Huge Stock Market Profits in Reverse Merger Stocks

We now discuss what makes reverse merger stocks move so violently and so fast. Why can you make such huge profits if you find the right stock pre-merger?

Most such shell stocks haves market capitalizations of $250,000 – $2 million. The exact value of a such a shell company is hard to estimate and varies greatly, but some factors are clearly important.

These factors are important because they entice and are valuable to the operating company that is looking to go public by merging with a reverse merger shell. The volume of trading in the stock is important, as it is easier to raise money with more volume in the stock. This is because investors who put money into the company privately are eventually looking to take profits by selling. The more volume, the easier it is to sell. Similarly, the more shareholders in the stock, the more attractive the shell is, for much the same reason. If there are any assets in the shell, naturally that will increase the value of the shell.
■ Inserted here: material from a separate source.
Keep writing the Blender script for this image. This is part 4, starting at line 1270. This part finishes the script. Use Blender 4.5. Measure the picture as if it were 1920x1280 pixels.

Now consider a hypothetical shell merger where the shell has a market value, a market capitalization, of $500,000 and the operating company, when merged in, will have a market value of $10 million. Naturally, the operating company will wind up with most of the stock, let’s say 80% of the stock in the combined company. This means that the public shell pre-merger shareholders will now have 20% of a company worth $10.5 million. Twenty percent of $10.5 million is $2.1 million. That means that the shareholders in the reverse merger shell company paid $500,000 for stock that is now worth $2.1 million = more than 400% appreciation gained with the stroke of a pen.

This, in a nutshell, is why reverse merger stocks can jump overnight and offer what I consider to be the highest ROI potential of any type of investment out there. If you want to know more, I recommend my “How to Find Hot Reverse Merger Penny Stocks” on Amazon.com.

We all know, naturally, that such stocks are high risk and are to be traded only with your racetrack money, but most of these stocks have relatively low market capitalizations and have announced that they are looking for deals. Typically, their stocks are drifting lower, giving the careful speculator a chance to buy that he will not have when the deal is done. Yes, a stock that has a soft stock price and low volume is boring to many, but as we used to say on Wall Street: “Never go short a dull market.”